▶ Exercise prompt
Give a verbatim copy of the lines below, minus the pictures.

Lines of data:
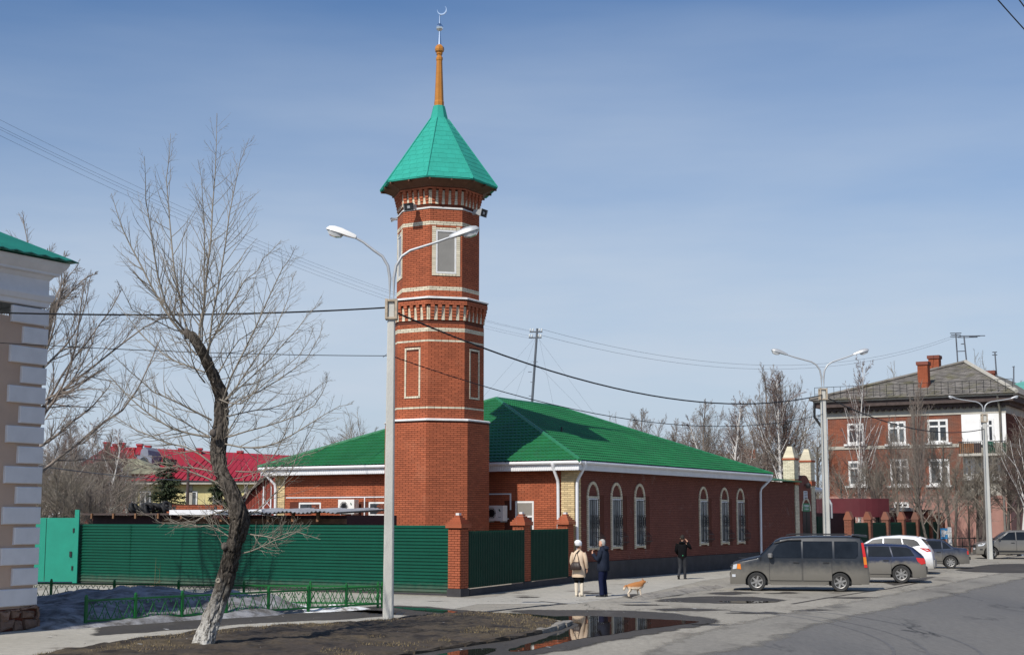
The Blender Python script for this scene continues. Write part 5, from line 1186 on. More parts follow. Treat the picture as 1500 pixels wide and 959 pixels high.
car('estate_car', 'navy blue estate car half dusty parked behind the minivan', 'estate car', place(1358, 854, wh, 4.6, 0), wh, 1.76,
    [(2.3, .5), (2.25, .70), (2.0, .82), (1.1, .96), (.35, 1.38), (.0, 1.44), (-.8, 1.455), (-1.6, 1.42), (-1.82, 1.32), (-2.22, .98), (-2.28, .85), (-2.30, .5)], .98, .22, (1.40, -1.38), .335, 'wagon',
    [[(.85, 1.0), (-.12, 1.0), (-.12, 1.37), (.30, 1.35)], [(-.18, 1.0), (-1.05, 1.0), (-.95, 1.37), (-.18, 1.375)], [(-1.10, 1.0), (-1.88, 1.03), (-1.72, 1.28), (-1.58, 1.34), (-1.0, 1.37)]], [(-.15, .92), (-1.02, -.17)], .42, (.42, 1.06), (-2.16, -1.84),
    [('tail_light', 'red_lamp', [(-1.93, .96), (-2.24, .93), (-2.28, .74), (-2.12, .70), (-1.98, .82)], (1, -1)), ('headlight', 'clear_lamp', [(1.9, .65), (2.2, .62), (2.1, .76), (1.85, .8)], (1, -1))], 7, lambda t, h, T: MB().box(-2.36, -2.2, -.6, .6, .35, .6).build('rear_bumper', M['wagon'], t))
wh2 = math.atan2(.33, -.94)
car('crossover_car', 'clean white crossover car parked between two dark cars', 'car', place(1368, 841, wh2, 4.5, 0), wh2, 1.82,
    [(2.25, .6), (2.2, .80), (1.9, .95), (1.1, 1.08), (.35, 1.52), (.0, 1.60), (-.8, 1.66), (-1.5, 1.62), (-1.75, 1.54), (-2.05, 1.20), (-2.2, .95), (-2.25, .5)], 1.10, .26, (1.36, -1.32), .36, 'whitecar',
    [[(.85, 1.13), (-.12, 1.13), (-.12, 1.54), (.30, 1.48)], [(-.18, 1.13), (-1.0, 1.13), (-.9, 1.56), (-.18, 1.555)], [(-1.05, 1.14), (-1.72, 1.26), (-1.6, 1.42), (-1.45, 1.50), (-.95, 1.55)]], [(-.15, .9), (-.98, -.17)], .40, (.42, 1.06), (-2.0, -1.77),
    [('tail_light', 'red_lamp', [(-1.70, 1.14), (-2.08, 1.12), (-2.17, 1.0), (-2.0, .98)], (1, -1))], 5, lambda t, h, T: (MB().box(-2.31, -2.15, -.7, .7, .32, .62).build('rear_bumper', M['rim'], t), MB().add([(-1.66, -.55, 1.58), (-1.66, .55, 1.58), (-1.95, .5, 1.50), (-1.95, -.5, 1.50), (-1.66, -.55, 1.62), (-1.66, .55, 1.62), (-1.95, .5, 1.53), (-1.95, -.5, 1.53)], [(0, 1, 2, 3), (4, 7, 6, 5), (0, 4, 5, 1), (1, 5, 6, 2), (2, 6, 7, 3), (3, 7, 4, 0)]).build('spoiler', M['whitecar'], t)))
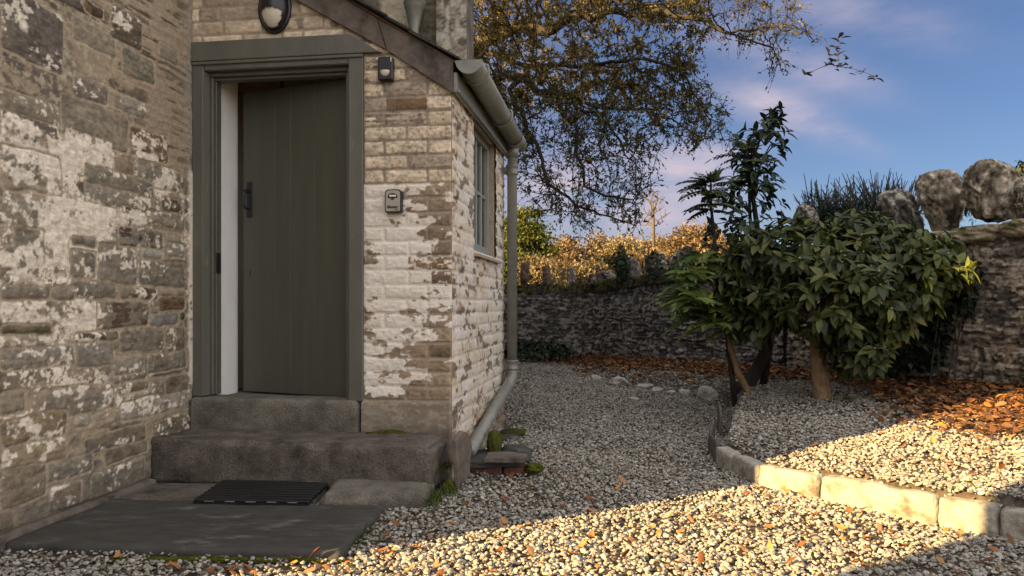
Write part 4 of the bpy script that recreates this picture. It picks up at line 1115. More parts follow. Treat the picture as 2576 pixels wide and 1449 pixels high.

▶ Solution to the problem
The Blender Python script for this scene continues. Write part 5, from line 1186 on. More parts follow. Treat the picture as 1500 pixels wide and 959 pixels high.
car('estate_car', 'navy blue estate car half dusty parked behind the minivan', 'estate car', place(1358, 854, wh, 4.6, 0), wh, 1.76,
    [(2.3, .5), (2.25, .70), (2.0, .82), (1.1, .96), (.35, 1.38), (.0, 1.44), (-.8, 1.455), (-1.6, 1.42), (-1.82, 1.32), (-2.22, .98), (-2.28, .85), (-2.30, .5)], .98, .22, (1.40, -1.38), .335, 'wagon',
    [[(.85, 1.0), (-.12, 1.0), (-.12, 1.37), (.30, 1.35)], [(-.18, 1.0), (-1.05, 1.0), (-.95, 1.37), (-.18, 1.375)], [(-1.10, 1.0), (-1.88, 1.03), (-1.72, 1.28), (-1.58, 1.34), (-1.0, 1.37)]], [(-.15, .92), (-1.02, -.17)], .42, (.42, 1.06), (-2.16, -1.84),
    [('tail_light', 'red_lamp', [(-1.93, .96), (-2.24, .93), (-2.28, .74), (-2.12, .70), (-1.98, .82)], (1, -1)), ('headlight', 'clear_lamp', [(1.9, .65), (2.2, .62), (2.1, .76), (1.85, .8)], (1, -1))], 7, lambda t, h, T: MB().box(-2.36, -2.2, -.6, .6, .35, .6).build('rear_bumper', M['wagon'], t))
wh2 = math.atan2(.33, -.94)
car('crossover_car', 'clean white crossover car parked between two dark cars', 'car', place(1368, 841, wh2, 4.5, 0), wh2, 1.82,
    [(2.25, .6), (2.2, .80), (1.9, .95), (1.1, 1.08), (.35, 1.52), (.0, 1.60), (-.8, 1.66), (-1.5, 1.62), (-1.75, 1.54), (-2.05, 1.20), (-2.2, .95), (-2.25, .5)], 1.10, .26, (1.36, -1.32), .36, 'whitecar',
    [[(.85, 1.13), (-.12, 1.13), (-.12, 1.54), (.30, 1.48)], [(-.18, 1.13), (-1.0, 1.13), (-.9, 1.56), (-.18, 1.555)], [(-1.05, 1.14), (-1.72, 1.26), (-1.6, 1.42), (-1.45, 1.50), (-.95, 1.55)]], [(-.15, .9), (-.98, -.17)], .40, (.42, 1.06), (-2.0, -1.77),
    [('tail_light', 'red_lamp', [(-1.70, 1.14), (-2.08, 1.12), (-2.17, 1.0), (-2.0, .98)], (1, -1))], 5, lambda t, h, T: (MB().box(-2.31, -2.15, -.7, .7, .32, .62).build('rear_bumper', M['rim'], t), MB().add([(-1.66, -.55, 1.58), (-1.66, .55, 1.58), (-1.95, .5, 1.50), (-1.95, -.5, 1.50), (-1.66, -.55, 1.62), (-1.66, .55, 1.62), (-1.95, .5, 1.53), (-1.95, -.5, 1.53)], [(0, 1, 2, 3), (4, 7, 6, 5), (0, 4, 5, 1), (1, 5, 6, 2), (2, 6, 7, 3), (3, 7, 4, 0)]).build('spoiler', M['whitecar'], t)))
Write part 4 of the bpy script that recreates this picture. It picks up at line 1115. More parts follow. Treat the picture as 2576 pixels wide and 1449 pixels high.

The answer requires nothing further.